As the city of Columbus sprawls outward and housing availability remains scarce, more Central Ohioans seem drawn to the idea of building a new home closer to Downtown. That means looking in existing neighborhoods.

That might seem counterintuitive, though. Open space is much easier to find in communities farther away from the city’s center, but getting a new home closer in is not impossible. In fact, the suburb of Arlington may be the hub for infill housing.

Compass Homes has constructed 50 houses in the suburb; 40 were built in the last three-and-a half years, says Braunsdorf. While the company has built a few new homes in Worthington, too, this year it expects to build 14 in Arlington, up from the typical 10 to 12, he says.

“The housing stock in Arlington, by and large, is fairly old and some of the houses are functionally obsolete,” Braunsdorf says. “It can be cheaper to tear a house down and build a new one than remodel it, and that is driving the trend.”

Demand for housing, driven by continued growth and a shortage of available stock, also contributes to this movement. As of last spring, the market would have been depleted in less than a month and a half if no new inventory were added, according to the Columbus Board of Realtors.

“There’s an acute shortage of inventory of housing in Columbus and there’s not enough building to keep up with the demand,” Braunsdorf says. “We’re building at about 50 percent of the pace of the overall demand.”

Often real estate agents, homeowners or even neighbors call Compass with available lots or dilapidated houses to buy.

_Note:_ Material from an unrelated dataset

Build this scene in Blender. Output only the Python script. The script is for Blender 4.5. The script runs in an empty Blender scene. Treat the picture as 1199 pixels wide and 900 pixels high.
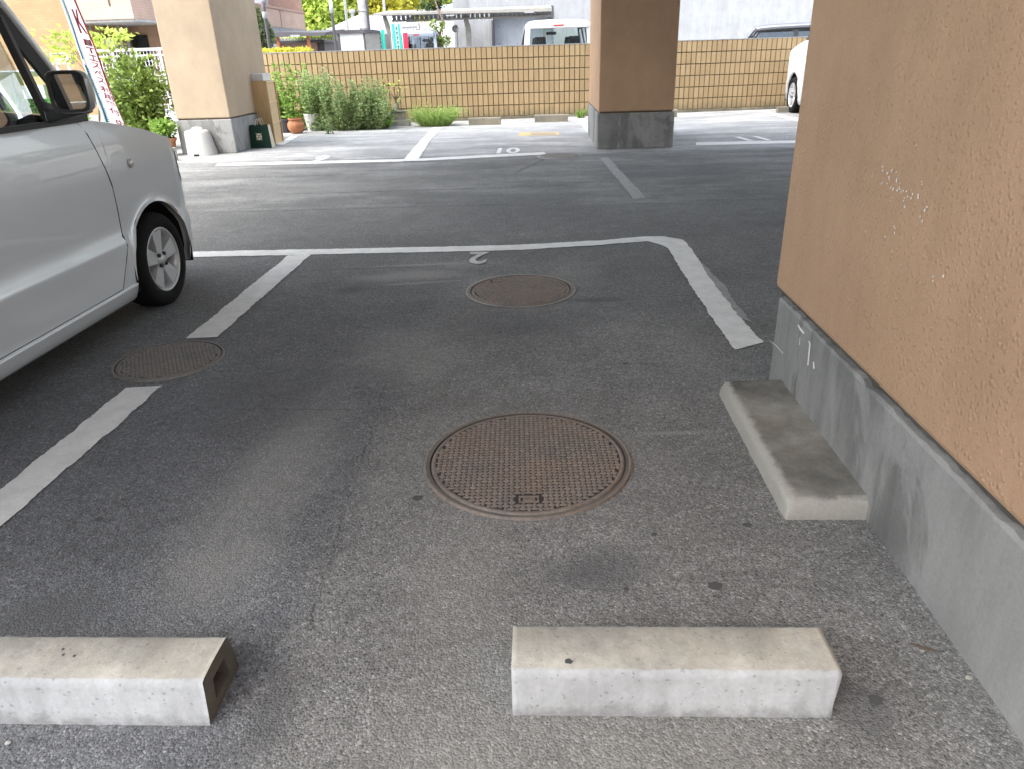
import bpy, bmesh, math, random
import numpy as np
from mathutils import Vector, Matrix
random.seed(7)
S = bpy.context.scene
COL = S.collection
R = math.radians

# ------------------------------------------------------------------ camera, sky, sun, exposure
FPX, CX, CY, EYE = 840.0, 599.5, 450.0, 1.2
_d = np.array([57, 1830, FPX]); _d = _d / np.linalg.norm(_d)
_g = np.array([31.5, -388, FPX]); _g = _g - _d * (_g @ _d); _g = _g / np.linalg.norm(_g)
AX, AY, AU = np.cross(_d, _g), _g, -_d
cam_d = bpy.data.cameras.new('camera')
cam = bpy.data.objects.new('camera', cam_d); COL.objects.link(cam); S.camera = cam
cam_d.sensor_width = 36; cam_d.sensor_fit = 'HORIZONTAL'; cam_d.lens = 36 * FPX / 1199
cam_d.clip_start = 0.05; cam_d.clip_end = 600
cam.matrix_world = Matrix(((AX[0], -AX[1], -AX[2], 0), (AY[0], -AY[1], -AY[2], 0), (AU[0], -AU[1], -AU[2], EYE), (0, 0, 0, 1)))

W = bpy.data.worlds.new('World'); S.world = W; W.use_nodes = True
wn = W.node_tree.nodes; wl = W.node_tree.links
bg = wn['Background']
sky = wn.new('ShaderNodeTexSky'); sky.sky_type = 'NISHITA'; sky.sun_disc = False
sky.sun_elevation = R(58); sky.sun_rotation = R(232); sky.air_density = 1.4; sky.dust_density = 4.0; sky.ozone_density = 1.0
hs = wn.new('ShaderNodeHueSaturation'); hs.inputs['Saturation'].default_value = 0.5
wl.new(sky.outputs[0], hs.inputs['Color']); wl.new(hs.outputs[0], bg.inputs[0])
bg.inputs[1].default_value = 0.15
sun_d = bpy.data.lights.new('sun', 'SUN'); sun_d.energy = 0.55; sun_d.angle = R(60); sun_d.color = (1.0, 0.97, 0.93)
sun = bpy.data.objects.new('sun', sun_d); COL.objects.link(sun)
_el, _az = R(58), R(232)
sv = Vector((math.sin(_az) * math.cos(_el), math.cos(_az) * math.cos(_el), math.sin(_el)))
sun.rotation_euler = sv.to_track_quat('Z', 'Y').to_euler()
S.view_settings.view_transform = 'Standard'; S.view_settings.look = 'None'
S.view_settings.exposure = 2.3; S.view_settings.gamma = 1.0
S.render.engine = 'CYCLES'
S.cycles.max_bounces = 7; S.cycles.diffuse_bounces = 4; S.cycles.glossy_bounces = 3
S.cycles.transparent_max_bounces = 12; S.cycles.caustics_reflective = False; S.cycles.caustics_refractive = False
S.cycles.use_denoising = True; S.cycles.use_adaptive_sampling = True; S.cycles.adaptive_threshold = 0.025
try: S.cycles.denoiser = 'OPENIMAGEDENOISE'
except Exception: pass


def ray(px, py):
    v = np.array([px - CX, py - CY, FPX]); return np.array([v @ AX, v @ AY, v @ AU])
def gnd(px, py, z=0.0):
    r = ray(px, py); t = (z - EYE) / r[2]; return (r[0] * t, r[1] * t, z)
def at(px, py, Y):
    r = ray(px, py); t = Y / r[1]; return (r[0] * t, Y, EYE + r[2] * t)

# ------------------------------------------------------------------ material helpers
class NT:
    def __init__(s, name):
        s.m = bpy.data.materials.new(name); s.m.use_nodes = True
        s.t = s.m.node_tree; s.b = s.t.nodes['Principled BSDF']; s.out = s.t.nodes['Material Output']
        s._oc = None; s._nz = {}
    def n(s, typ, ins=None, **kw):
        nd = s.t.nodes.new('ShaderNode' + typ)
        for k, v in kw.items(): setattr(nd, k, v)
        for k, v in (ins or {}).items():
            if hasattr(v, 'is_output') or isinstance(v, bpy.types.NodeSocket): s.t.links.new(v, nd.inputs[k])
            else: nd.inputs[k].default_value = v
        return nd
    def oc(s):
        if s._oc is None: s._oc = s.n('TexCoord').outputs['Object']
        return s._oc
    def math(s, op, a, b=0.0, c=None, clamp=False):
        ins = {0: a, 1: b}
        if c is not None: ins[2] = c
        nd = s.n('Math', ins, operation=op); nd.use_clamp = clamp; return nd.outputs[0]
    def noise(s, scale, detail=3, rough=0.55, co=None, dist=0.0):
        if co is None:
            key = (scale, detail, rough, dist)
            if key not in s._nz: s._nz[key] = s.n('TexNoise', {'Vector': s.oc(), 'Scale': scale, 'Detail': detail, 'Roughness': rough, 'Distortion': dist}).outputs['Fac']
            return s._nz[key]
        return s.n('TexNoise', {'Vector': co if co is not None else s.oc(), 'Scale': scale, 'Detail': detail, 'Roughness': rough, 'Distortion': dist}).outputs['Fac']
    def ramp(s, f, stops):
        nd = s.n('ValToRGB', {'Fac': f}); e = nd.color_ramp.elements
        while len(e) < len(stops): e.new(0.5)
        for i, (p, c) in enumerate(stops):
            e[i].position = p; e[i].color = (c, c, c, 1) if not isinstance(c, (tuple, list)) else (*c, 1)
        return nd.outputs['Color']
    def mix(s, f, a, b, blend='MIX'):
        nd = s.n('Mix', data_type='RGBA', blend_type=blend)
        for i, v in ((0, f), (6, a), (7, b)):
            if isinstance(v, bpy.types.NodeSocket): s.t.links.new(v, nd.inputs[i])
            elif i == 0: nd.inputs[0].default_value = v
            else: nd.inputs[i].default_value = (*v, 1) if isinstance(v, (tuple, list)) else (v, v, v, 1)
        return nd.outputs[2]
    def scalevec(s, sx, sy, sz, co=None):
        return s.n('Mapping', {'Vector': co if co is not None else s.oc(), 'Scale': (sx, sy, sz)}).outputs[0]
    def set(s, key, v):
        if isinstance(v, bpy.types.NodeSocket): s.t.links.new(v, s.b.inputs[key])
        else: s.b.inputs[key].default_value = (*v, 1) if isinstance(v, (tuple, list)) and len(v) == 3 else v
    def bump(s, h, strength=0.3, dist=0.01, prev=None):
        ins = {'Height': h, 'Strength': strength, 'Distance': dist}
        if prev is not None: ins['Normal'] = prev
        return s.n('Bump', ins).outputs[0]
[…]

In Arlington, land values are high, driven by demand, he says.

“If you put a house on the market and it is in bad condition, you will get a smaller pool of buyers and that means the price will be affected,” Braunsdorf says. “Sometimes people unlock more value by selling the land than the house on it.”

Typically, a new house will cost about 20 percent more than an existing residence, but homeowners save in the long run because of better energy efficiency and less maintenance.